The latest war has brought us “embedded journalists,” the next best thing to the helmet-mounted soldier-cam. Six hundred trained reporters went through boot camp to prepare themselves as war correspondents, and many of them have been assigned to military units.
As a journalist–if you will permit me to call myself that–it sounds like a great idea. I’d do it. All the excitement of the front lines without the responsibility of killing anyone. Other than that, though, does the program have any merit?
Do embedded journalists really prevent the army from censoring information? All the real atrocities and casualties are taking place beyond the front lines, as a result of the bombing campaign, where amazing technology makes sure only the right buildings are hit.

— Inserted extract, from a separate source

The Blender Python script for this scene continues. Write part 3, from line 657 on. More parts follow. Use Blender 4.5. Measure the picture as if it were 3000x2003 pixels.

There must be new technology since last year in Afghanistan, where a Red Cross building was bombed, or since the Chinese embassy was bombed in Yugoslavia.
There are no embedded journalists doing Slim Pickens-style bomb rides into Baghdad.
When an American missile crashed through five homes in residential Baghdad without exploding, it was a non-embedded CBC radio reporter who sent back photos.
The embedded journalists will serve as no more than additional employees of the armed forces who may appear to lend a sort of credibility to the U.S. military. In the movie Three Kings, George Clooney’s Desert Storm major is seen having carnal relations with a reporter from a CNN-type network. There isn’t a more appropriate metaphor for the current relationship between the U.S. military and the mainstream media.